For more than 30 years, North Carolinians have pleaded with state and federal courts to provide them with something simple: fair maps that give voters the voice they deserve in elections.

That voice has been muted because of lawmakers — both Democrats and Republicans — who for decades have drawn gerrymandered voting districts that run contrary to core principles enshrined in the Constitution.

On Thursday, the U.S. Supreme Court delivered its response: You’re on your own.

In its 5-4 ruling on Rucho v. Common Cause, the Court held that partisan gerrymandering claims present political questions beyond the reach of the federal courts. In the majority opinion, Chief Justice John Roberts expressed sympathy to voters who are victimized by gerrymandering, which he acknowledged is “incompatible with democratic principles.” But Roberts said the solution must come from state legislatures and Congress.

Justice Elena Kagan, in a blistering dissent, responded: “For the first time ever, this Court refuses to remedy a constitutional violation because it thinks the task beyond judicial capabilities.”

We agree. If there ever was a time for the Supreme Court to give voting back to the voters, it was now. The Justices had before them two cases of egregious district drawing — one from Republicans in North Carolina and one from Democrats in Maryland. Together, they were a reminder that gerrymandering is a bi-partisan scourge on voters, an affliction perpetrated by the powerful wanting to keep power, regardless of political party.

In North Carolina, Republicans were especially unabashed about it. When the General Assembly met in 2016 to pass a congressional map involved in Wednesday’s case, Republican Rep. David Lewis, co-chair of the elections committee responsible for the maps, said he believed “electing Republicans is better than electing Democrats.”

“I propose that we draw the maps to give a partisan advantage to 10 Republicans and three Democrats because I do not believe it’s possible to draw a map with 11 Republicans and two Democrats,” Lewis said at the time.

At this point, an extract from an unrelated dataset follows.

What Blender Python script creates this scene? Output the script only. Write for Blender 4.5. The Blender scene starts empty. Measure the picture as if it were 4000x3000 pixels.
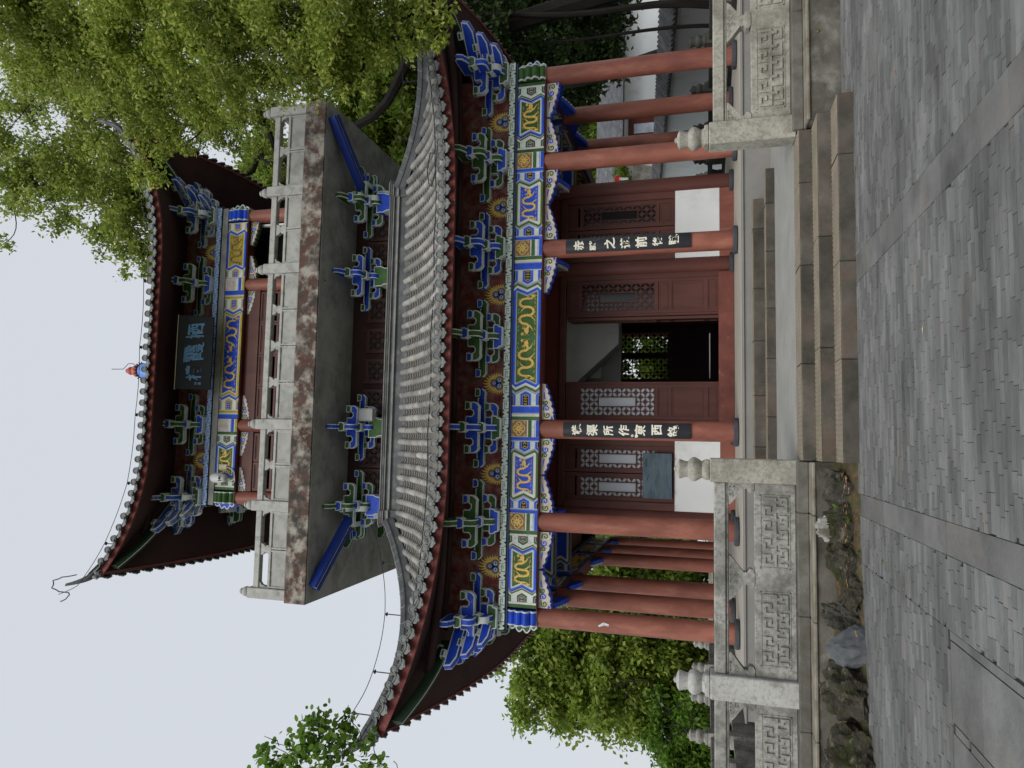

Previously, the Supreme Court had done what courts sometimes do — make rulings around the periphery instead of cutting to the issue at hand. Gerrymandering was wrong, the Justices said for example in 2016, if districts were drawn to intentionally disenfranchise groups by race. In response, N.C. Republicans did what lawmakers often do — dial back on racial gerrymandering just enough to satisfy the Court while drawing maps that still gave them a partisan advantage.

Such was the case for the Justices stepping in — because lawmakers, for the most part, act in their own self interest. Republicans and Democrats have shown they’re concerned with gerrymandering only when it blocks them from power. Those in the majority quickly abandon the protests they once made.

Which is why Thursday’s ruling is so dispiriting. Voters needed the Court to do what lawmakers won’t — to correct an unconstitutional practice, to declare the law as it so often does, to provide Americans with free and fair elections. Instead, it shrugged.